I havent posted much. Been doing a lot of thinking. Now that my h has told my s he is leaving, even though he didnt tell him that he would be two hours away and who he is moving in with, I have to wonder why he is still here.
Perhaps it is because of the holidays, or that he doesnt really want to move in with his ow's 71 year old mother (no choice financially) and would rather be in his own apartment, but, it is not right that he is doing this to s again.
He told him 10 months ago he wants to leave and stayed. Now its been almost three weeks and he is still here.
I just told him that I invited my sister for Christmas Eve. He seemed angry. I dont know if it is because he knows my sister knows about him and ow or what. Last year he spent Christmas Eve with the ow. I assume he is going to again. But I told him because I didnt tell him about Thanksgiving and going to my sister's and I felt like it was the right thing to do.
So, he might be here, he might not. I dont know. In a lot of ways, it would be better if he wasnt. Things are much easier when he is not. My niece and nephew could play without being reprimanded for being kids. My sister and I are very laid back, he is not. He is picky about food and how its served and generally not too much fun, never was.
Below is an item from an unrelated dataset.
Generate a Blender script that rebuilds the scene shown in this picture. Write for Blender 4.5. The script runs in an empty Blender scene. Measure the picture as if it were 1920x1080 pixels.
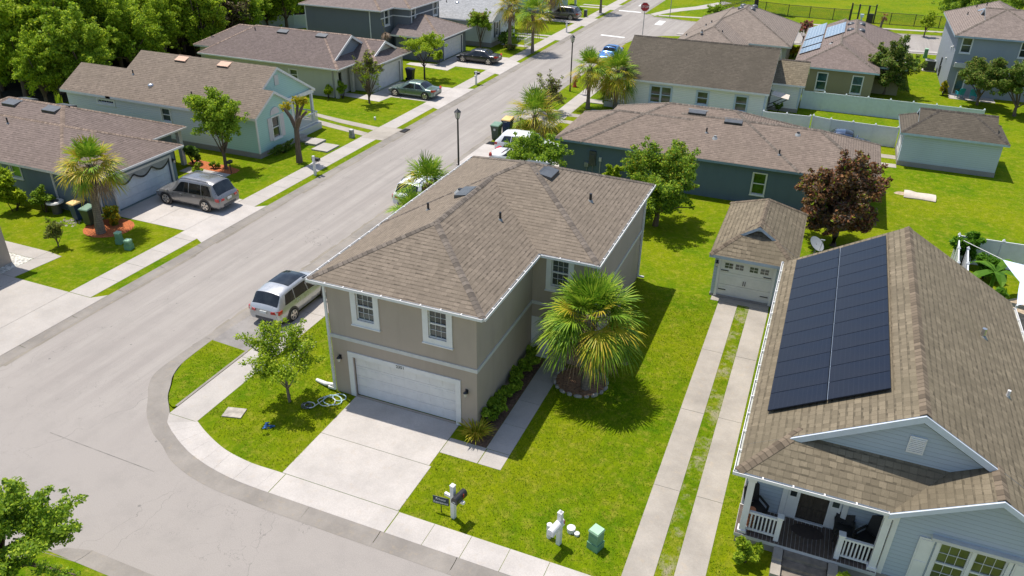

Dont mean it to sound like he is so terrible, just telling it like it is. So I am going about my business, getting ready for the holidays. Dont know what he is doing, just doing my thing.
I think he is going to leave in January, so I really must file. I cannot trust him to do the right thing regarding money. And it has cost me thousands and thousands not filing before this. I really have ruined my financial future by waiting.
I feel like I have been holding my breath for 18 months. I need to take a nice long deep breath and face my life.